### Set task
Look through the data for the string "from". Copy every line where it is found.

### Supplied data
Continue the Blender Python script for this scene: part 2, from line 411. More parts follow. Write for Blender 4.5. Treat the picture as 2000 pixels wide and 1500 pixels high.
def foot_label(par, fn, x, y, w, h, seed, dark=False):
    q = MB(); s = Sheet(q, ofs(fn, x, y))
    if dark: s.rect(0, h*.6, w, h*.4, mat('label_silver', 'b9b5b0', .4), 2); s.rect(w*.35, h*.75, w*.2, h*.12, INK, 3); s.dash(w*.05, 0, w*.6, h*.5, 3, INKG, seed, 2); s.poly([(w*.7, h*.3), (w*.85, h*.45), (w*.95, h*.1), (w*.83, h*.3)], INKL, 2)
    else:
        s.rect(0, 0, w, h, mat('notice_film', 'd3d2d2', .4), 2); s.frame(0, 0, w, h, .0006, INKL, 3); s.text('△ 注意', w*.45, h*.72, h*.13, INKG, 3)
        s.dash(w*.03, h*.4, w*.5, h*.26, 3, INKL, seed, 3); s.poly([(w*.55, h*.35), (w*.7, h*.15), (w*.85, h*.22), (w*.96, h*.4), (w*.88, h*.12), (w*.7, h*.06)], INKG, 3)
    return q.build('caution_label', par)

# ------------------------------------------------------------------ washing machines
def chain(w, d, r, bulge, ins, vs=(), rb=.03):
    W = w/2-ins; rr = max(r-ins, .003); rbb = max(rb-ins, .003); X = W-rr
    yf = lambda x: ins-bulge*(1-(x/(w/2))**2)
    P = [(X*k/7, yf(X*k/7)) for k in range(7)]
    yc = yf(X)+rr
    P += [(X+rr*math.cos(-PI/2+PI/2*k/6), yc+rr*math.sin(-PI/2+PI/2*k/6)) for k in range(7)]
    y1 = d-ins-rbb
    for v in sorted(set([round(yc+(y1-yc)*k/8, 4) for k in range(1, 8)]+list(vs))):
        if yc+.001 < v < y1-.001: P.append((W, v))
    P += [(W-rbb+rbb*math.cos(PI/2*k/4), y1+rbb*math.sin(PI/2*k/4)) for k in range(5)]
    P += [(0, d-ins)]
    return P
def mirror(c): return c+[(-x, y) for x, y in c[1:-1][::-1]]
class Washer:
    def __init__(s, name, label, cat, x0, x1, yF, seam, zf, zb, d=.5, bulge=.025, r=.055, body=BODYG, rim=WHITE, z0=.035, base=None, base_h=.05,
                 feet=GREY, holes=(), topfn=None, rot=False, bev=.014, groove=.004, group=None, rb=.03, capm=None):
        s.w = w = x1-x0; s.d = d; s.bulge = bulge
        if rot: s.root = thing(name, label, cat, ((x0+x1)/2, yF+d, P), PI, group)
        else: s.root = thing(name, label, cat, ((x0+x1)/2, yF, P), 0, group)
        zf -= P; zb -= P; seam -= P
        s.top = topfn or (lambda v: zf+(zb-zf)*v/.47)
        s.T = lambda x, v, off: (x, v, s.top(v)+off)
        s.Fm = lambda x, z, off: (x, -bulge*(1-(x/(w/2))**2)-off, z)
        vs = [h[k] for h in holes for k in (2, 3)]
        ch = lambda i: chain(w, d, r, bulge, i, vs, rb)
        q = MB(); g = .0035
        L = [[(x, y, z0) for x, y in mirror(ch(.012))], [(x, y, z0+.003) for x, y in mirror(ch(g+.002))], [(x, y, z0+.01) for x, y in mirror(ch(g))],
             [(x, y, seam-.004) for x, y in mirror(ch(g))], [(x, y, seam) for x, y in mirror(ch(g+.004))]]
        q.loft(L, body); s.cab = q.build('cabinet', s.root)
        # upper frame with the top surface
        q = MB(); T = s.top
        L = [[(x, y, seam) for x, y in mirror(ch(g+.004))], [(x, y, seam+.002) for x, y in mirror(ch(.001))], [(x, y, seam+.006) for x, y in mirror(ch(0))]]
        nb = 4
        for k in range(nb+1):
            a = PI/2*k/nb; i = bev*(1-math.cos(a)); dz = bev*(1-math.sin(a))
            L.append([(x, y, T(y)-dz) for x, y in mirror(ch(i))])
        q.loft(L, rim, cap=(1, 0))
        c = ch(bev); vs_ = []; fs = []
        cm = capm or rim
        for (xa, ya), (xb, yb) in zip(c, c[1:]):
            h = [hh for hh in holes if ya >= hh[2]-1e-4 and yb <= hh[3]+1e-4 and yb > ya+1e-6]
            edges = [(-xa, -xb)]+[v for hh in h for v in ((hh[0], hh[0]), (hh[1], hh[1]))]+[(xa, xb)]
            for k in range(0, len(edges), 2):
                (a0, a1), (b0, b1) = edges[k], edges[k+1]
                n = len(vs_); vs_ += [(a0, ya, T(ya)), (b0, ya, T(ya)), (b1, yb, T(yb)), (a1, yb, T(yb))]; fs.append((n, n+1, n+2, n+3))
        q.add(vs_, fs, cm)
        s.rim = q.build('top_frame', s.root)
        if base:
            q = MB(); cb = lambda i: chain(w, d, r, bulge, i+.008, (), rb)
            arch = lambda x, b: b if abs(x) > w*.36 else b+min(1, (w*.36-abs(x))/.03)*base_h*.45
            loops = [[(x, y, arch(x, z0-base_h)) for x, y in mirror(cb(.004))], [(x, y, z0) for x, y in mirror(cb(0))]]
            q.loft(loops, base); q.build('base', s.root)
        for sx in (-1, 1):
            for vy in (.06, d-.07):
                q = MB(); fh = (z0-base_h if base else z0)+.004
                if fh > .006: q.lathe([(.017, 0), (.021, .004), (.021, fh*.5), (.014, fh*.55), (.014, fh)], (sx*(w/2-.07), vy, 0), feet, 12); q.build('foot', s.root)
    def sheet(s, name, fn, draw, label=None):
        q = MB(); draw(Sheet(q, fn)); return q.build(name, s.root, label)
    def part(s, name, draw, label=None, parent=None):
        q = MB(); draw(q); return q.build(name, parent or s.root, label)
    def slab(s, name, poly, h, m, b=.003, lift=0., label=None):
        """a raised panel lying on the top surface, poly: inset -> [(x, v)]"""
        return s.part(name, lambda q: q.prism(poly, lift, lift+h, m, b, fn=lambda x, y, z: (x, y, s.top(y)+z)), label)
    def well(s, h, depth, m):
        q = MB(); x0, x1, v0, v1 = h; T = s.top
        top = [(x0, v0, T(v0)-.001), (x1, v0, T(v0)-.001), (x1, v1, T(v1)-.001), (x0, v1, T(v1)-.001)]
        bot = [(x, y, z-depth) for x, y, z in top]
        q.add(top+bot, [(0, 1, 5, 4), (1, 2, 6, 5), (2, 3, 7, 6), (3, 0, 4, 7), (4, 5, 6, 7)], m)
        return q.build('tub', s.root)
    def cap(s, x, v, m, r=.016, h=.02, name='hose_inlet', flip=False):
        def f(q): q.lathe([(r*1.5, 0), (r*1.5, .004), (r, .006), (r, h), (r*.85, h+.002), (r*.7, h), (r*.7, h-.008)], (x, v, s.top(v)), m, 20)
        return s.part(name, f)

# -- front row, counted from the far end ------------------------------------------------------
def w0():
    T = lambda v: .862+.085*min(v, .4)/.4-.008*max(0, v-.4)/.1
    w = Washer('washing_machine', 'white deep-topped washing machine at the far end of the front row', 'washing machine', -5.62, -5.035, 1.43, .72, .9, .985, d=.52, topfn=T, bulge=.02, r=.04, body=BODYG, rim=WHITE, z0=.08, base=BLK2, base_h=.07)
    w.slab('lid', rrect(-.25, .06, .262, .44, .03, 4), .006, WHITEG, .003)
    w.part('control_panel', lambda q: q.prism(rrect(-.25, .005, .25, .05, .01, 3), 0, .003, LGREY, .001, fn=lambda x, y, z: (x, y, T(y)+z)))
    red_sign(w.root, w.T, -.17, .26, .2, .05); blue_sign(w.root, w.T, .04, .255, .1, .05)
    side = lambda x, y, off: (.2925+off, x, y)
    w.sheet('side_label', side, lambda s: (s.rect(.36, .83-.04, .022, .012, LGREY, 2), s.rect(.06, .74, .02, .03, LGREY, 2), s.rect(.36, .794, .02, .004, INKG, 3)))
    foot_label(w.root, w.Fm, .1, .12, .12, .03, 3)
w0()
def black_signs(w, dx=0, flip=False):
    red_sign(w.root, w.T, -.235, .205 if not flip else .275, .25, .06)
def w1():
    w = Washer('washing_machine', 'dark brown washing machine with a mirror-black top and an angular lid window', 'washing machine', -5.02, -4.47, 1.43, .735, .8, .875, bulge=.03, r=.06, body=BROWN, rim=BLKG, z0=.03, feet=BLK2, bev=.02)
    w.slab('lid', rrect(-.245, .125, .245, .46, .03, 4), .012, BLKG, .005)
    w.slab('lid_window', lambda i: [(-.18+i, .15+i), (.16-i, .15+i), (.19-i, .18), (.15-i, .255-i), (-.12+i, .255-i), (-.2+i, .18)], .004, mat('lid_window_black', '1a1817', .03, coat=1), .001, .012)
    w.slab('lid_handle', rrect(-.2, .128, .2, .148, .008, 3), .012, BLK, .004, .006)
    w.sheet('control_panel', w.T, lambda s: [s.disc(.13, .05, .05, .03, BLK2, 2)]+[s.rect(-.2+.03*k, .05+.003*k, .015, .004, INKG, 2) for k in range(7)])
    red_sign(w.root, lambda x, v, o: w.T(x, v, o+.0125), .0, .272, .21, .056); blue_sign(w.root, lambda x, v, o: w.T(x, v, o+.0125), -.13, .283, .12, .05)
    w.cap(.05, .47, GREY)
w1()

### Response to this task
Continue the Blender Python script for this scene: part 2, from line 411. More parts follow. Write for Blender 4.5. Treat the picture as 2000 pixels wide and 1500 pixels high.
# -- front row, counted from the far end ------------------------------------------------------